Попов прибыл на доклад. Ему сказали подождать минут десять. Пока он ждал, присев в избе на полу, сон сморил его. Случается такое помимо нашей воли. Освободившись от решения оперативных дел, комбриг Безверхов, известный своей строгостью и требовательностью начальник, услышал: кто-то в уголке блаженно похрапывает, уронив голову на колени. Подошел, взглянул — очередной «докладчик». И тут же тихонечко, на цыпочках отошел от него: как бы не разбудить! Справки комбриг навел у подчиненного Попова, вместе с ним выполнявшего задание.
На фронте умели ценить отдых. Отпускался он в мизерных дозах, а использовался, как НЗ (неприкосновенный запас), — по специальному на то разрешению.
И вот получено «добро» на отдых. Случилось это после трех недель безостановочного наступления. Части, подразделения как бы обрели оседлость: на фронте наступило временное затишье.
Бойцы передовой линии поочередно отдыхают: моются, бреются, спят. Воины тыла, напротив, работают во всю мощь. Это их усилиями оборудованы нехитрые, но удобные бани — в домах, землянках, с неизменными атрибутами: бочкой (из-под керосина) воды, очагом под ней, в предбаннике — парикмахерской. Бойцы умеют и привести себя в порядок по-быстрому, по-фронтовому, прямо по-теркински:
В шайке пену нарастил,
Обработал фронт и тыл,
Не забыл про фланги.
Быстро сладил с остальным,
Обдался и вылез.
Отдыхают и работники штаба, политотдела. По очереди они ходят баниться в соседнюю деревню. Возвратившись, пишут отчеты штабу армии — год кончается. Не без иронии высказывают затруднение: куда записать убитых гитлеровцев — в расход или приход?
Все командиры побрились, подстриглись, преобразились так, что порой друг друга не узнают. За время наступления некоторые из них порядком заросли. У начальника артиллерии, например, появилась густая черная борода.

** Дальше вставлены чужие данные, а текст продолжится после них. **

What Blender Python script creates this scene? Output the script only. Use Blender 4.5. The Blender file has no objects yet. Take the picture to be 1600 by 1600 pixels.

Она совершенно изменила его внешность да и манеры: Треков степенно поглаживал бородку рукой, заговаривал не вдруг. Комбриг сознавался, что, отдавая ему приказание, чувствовал какую-то неловкость: так солидно выглядел артиллерийский начальник, смахивая то ли на полярного исследователя, то ли на профессора. После приема у парикмахера Толи Косякова начарт явился на обед с аккуратной бородкой клинышком и усиками бланже.
Развернулся по-настоящему прибывший военторг. В штабе и по подразделениям организованы ларьки. При свете тускло мигающих огарков в землянках царит настоящее оживление. Старшины, бойцы покупают сладости: леденцы, печенье. Радуются им, как дети. И есть на то особая причина. Вместе с этим немудреным фронтовым ларьком, с его сладостями, бритвенными принадлежностями, папиросами, в жизнь бойцов вошло что-то мирное, далекое, такое отрадное и дорогое, отчего отдыхают душа и тело. И если порой обстановку общей радости, веселого настроя что-то нарушает — выстрел ли одиночный, вспыхнувшая в ночи ракета, зловещий свист мины, — в голове проносится ясная мысль: мир и покой на советской земле возможны лишь тогда, когда мы полностью уничтожим тех, кто нарушил их. В самой этой мысли заключается большой заряд стойкости, решительности, непоколебимой готовности во что бы то ни стало разгромить врага.